TASK PROMPT ▸ Go through the listing and return every line with "from" in it.

********

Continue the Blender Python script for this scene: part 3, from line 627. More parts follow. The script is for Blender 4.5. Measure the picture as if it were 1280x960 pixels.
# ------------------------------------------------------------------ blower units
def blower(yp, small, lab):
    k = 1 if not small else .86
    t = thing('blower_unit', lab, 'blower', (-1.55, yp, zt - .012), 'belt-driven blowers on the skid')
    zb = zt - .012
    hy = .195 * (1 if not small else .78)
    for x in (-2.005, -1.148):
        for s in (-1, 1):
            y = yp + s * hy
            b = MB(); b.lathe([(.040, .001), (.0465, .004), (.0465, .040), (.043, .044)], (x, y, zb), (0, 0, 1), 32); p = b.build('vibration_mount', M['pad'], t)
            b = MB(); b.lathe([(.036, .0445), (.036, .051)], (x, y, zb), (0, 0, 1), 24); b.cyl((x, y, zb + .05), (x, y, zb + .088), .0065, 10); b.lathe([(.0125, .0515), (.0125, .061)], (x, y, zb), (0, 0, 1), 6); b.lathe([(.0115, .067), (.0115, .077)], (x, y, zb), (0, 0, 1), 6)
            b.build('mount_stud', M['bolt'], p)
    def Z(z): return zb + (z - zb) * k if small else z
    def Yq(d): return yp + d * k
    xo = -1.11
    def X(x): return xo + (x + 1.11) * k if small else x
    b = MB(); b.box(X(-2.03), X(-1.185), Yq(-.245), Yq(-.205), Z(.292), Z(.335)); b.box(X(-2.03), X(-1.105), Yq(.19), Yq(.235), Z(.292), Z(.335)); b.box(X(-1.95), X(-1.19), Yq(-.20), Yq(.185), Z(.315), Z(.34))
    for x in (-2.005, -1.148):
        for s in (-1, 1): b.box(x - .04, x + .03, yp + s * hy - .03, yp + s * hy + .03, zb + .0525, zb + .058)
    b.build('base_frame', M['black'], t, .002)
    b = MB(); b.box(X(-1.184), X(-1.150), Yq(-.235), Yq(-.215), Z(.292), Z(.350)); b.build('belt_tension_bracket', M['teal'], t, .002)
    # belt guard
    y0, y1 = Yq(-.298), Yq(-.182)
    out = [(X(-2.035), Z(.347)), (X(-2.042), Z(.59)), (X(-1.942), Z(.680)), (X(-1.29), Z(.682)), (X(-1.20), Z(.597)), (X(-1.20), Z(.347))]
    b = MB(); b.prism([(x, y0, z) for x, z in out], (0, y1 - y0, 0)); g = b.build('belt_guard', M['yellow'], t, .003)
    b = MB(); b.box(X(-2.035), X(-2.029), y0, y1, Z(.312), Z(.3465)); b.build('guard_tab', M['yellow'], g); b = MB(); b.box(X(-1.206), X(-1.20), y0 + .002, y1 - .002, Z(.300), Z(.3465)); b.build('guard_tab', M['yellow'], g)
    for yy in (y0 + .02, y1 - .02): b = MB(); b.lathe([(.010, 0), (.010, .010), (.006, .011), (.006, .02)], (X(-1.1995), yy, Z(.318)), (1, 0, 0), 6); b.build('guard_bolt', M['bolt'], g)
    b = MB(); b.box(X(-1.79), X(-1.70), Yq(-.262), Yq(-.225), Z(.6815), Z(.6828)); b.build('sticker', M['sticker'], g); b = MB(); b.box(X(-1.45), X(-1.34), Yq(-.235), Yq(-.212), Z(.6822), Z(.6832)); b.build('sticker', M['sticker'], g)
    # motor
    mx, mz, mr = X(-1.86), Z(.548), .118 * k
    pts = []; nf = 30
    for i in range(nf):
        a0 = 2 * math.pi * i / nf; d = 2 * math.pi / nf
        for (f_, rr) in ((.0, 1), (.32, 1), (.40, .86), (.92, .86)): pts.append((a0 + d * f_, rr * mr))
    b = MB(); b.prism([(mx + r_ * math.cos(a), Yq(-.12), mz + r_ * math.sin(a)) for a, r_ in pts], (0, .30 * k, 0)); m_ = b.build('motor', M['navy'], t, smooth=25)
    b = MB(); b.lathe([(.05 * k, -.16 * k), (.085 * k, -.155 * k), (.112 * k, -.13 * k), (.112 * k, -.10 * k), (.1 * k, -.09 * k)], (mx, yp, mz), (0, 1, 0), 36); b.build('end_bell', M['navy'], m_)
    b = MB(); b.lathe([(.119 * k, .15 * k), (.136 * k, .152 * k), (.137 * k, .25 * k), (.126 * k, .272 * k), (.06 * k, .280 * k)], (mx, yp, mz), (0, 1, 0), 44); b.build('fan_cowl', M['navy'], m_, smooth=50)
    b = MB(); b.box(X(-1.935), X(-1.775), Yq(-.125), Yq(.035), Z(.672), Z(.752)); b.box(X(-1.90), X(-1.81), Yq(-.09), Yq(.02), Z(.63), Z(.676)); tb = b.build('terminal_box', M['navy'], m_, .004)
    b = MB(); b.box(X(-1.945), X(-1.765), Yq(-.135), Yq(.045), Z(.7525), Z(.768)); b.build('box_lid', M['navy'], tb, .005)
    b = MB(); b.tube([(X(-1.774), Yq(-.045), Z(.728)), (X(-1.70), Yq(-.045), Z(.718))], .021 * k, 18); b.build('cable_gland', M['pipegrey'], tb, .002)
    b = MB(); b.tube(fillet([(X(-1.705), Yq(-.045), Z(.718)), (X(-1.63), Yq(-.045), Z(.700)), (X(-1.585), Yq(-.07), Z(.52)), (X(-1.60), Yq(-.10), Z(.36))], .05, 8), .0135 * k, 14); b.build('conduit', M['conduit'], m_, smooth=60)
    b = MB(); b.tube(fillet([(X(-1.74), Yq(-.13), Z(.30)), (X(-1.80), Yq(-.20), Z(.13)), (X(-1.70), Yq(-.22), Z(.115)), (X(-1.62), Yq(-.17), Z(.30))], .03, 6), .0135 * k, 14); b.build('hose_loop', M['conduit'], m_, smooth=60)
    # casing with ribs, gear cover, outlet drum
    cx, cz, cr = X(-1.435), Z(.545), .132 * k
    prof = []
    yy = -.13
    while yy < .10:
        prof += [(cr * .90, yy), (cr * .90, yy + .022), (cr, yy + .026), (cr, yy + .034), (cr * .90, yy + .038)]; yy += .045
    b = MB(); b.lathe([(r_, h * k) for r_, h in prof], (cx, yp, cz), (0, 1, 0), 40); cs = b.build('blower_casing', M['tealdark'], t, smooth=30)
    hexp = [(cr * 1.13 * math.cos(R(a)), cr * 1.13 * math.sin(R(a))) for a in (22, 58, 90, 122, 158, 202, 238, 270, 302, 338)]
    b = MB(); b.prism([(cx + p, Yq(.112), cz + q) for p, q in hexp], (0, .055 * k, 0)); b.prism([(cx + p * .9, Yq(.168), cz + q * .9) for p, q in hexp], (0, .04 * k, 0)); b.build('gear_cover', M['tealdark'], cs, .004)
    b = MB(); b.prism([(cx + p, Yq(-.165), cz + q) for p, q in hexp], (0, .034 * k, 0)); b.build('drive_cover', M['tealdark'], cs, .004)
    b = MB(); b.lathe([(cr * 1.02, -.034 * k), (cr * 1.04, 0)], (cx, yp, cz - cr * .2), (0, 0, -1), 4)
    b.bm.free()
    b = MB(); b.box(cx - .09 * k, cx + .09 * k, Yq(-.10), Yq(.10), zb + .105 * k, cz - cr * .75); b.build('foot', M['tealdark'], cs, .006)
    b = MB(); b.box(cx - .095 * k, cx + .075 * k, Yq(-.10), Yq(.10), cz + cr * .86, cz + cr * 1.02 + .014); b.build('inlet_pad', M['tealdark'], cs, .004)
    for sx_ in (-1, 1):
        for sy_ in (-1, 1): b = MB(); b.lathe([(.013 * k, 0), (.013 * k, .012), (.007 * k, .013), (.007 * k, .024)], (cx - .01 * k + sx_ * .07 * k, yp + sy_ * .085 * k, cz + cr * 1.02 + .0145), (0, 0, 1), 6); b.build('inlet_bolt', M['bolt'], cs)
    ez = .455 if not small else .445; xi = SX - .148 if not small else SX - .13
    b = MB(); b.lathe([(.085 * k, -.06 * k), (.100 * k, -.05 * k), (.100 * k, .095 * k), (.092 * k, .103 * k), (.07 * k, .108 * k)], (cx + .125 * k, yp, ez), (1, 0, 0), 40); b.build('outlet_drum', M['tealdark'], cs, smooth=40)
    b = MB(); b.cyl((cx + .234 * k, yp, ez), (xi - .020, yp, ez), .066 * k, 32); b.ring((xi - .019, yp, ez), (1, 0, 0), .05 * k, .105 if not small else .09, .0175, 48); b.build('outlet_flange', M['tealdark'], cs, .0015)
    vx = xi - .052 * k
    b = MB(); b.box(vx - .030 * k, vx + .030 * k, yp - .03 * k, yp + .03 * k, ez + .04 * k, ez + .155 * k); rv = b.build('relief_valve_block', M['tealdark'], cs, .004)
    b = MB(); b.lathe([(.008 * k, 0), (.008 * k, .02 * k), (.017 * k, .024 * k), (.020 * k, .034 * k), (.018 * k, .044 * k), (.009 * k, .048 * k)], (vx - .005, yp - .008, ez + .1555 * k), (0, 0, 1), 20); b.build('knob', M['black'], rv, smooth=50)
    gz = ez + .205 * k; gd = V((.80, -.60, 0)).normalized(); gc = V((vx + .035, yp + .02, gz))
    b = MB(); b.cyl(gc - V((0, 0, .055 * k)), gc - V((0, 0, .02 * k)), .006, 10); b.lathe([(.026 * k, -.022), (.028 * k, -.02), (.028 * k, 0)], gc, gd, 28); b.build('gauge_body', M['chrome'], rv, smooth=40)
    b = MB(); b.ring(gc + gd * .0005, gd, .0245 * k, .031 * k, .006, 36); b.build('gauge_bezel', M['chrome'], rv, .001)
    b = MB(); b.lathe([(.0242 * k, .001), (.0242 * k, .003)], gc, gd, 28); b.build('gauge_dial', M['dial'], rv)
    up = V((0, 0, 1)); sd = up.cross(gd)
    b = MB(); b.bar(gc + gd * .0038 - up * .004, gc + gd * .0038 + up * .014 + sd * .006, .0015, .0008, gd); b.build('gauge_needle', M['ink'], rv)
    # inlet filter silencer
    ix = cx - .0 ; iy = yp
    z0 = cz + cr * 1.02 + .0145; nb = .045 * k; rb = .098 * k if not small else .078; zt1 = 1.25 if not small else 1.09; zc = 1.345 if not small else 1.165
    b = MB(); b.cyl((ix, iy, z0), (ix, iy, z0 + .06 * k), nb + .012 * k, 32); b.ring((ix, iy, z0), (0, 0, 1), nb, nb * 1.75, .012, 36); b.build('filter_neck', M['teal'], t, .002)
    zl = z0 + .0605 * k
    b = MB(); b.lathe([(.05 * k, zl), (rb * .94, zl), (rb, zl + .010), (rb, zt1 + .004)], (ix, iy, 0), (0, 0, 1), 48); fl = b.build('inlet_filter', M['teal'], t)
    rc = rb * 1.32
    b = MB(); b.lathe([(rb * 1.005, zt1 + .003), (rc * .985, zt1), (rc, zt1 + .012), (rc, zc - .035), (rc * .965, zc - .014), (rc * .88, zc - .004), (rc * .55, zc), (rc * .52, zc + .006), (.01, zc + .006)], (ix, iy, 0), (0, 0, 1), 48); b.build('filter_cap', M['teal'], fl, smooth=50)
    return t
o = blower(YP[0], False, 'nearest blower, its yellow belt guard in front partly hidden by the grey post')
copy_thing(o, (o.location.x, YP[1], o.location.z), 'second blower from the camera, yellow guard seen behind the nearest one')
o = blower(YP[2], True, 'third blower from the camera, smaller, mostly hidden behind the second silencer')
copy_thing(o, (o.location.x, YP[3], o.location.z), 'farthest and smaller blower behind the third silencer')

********

TASK ANSWER ▸
Continue the Blender Python script for this scene: part 3, from line 627. More parts follow. The script is for Blender 4.5. Measure the picture as if it were 1280x960 pixels.
copy_thing(o, (o.location.x, YP[1], o.location.z), 'second blower from the camera, yellow guard seen behind the nearest one')
o = blower(YP[2], True, 'third blower from the camera, smaller, mostly hidden behind the second silencer')